2. Evolution of the Central America volcanic arc.

The most relevant effects would be the timing of the progressive shut off of the volcanic arc, and the uplift of the Talamanca Cordillera.

3. Death of a volcanic arc.

Determining its time progression and the identification of potential late products from the death of a volcanic arc. This subject can be explored in detail because we would have at least two sedimentary columns to correlate events and thereby explore the consequences of the time-progressive subduction of the Cocos Ridge.

Objectives of the contingency plan (Sites CRIS-2B and CRIS-1A)

Proposed Site CRIS-2B is located at the frontal sedimentary prism representing the base of the slope. This site provides sampling of the plate boundary at a shallow depth through the sedimentary frontal prism to define fault state, composition, and fluid system. Proposed Site CRIS-2B will be drilled through a 320 m thick sedimentary pile, penetrating the plate boundary, and continue for 280 m into the underthrust sediment and 150 m into the oceanic basement. Drilling at proposed Site CRIS-2B will allow us to constrain the décollement geometry and deformation at a shallow depth, define fluid pathways, and link it to the seismic cycle.

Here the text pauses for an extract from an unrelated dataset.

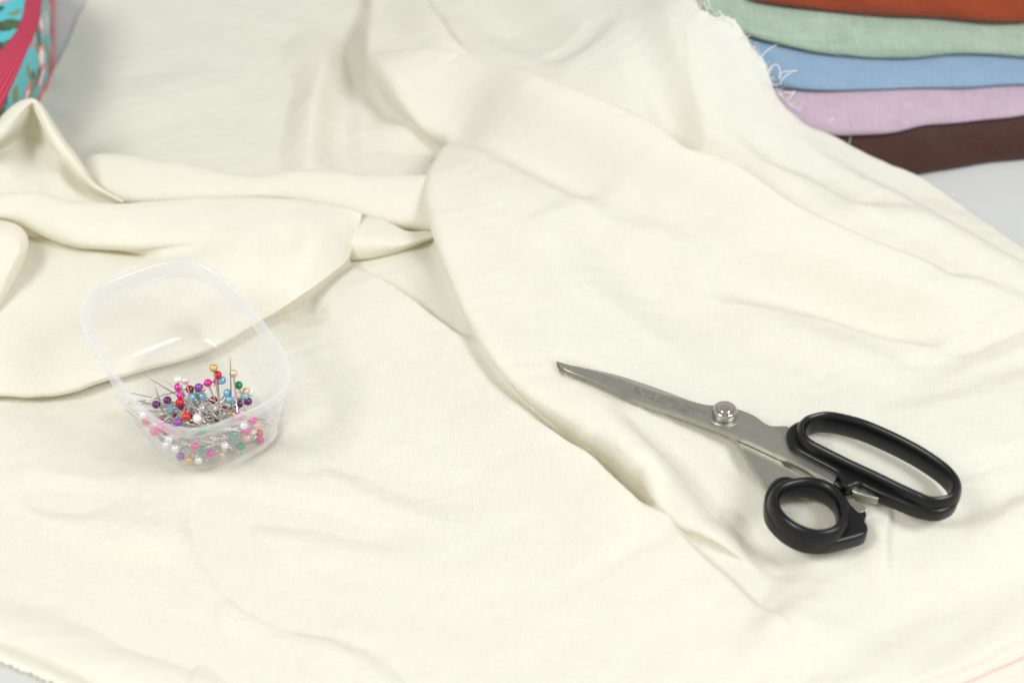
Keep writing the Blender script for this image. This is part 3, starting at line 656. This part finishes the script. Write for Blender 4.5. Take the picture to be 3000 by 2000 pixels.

Proposed Site CRIS-1A represents an oceanic reference site on the Cocos plate. Drilling at this site will define the sedimentary and upper part of the igneous section entering the subduction zone and the hydrologic system. Proposed Site CRIS-1A will penetrate ~150 m into the oceanic basement, allowing description of the igneous mineralogy, petrology, geochemistry, and hydrological input to the subduction zone. Fluids from the Cocos Ridge oceanic basement are expected to reveal low to moderate temperature alteration from near-trench fluid flow along ridge-parallel faults. Faults expose the oceanic basement and could be fluid pathways for recharge and discharge of seawater.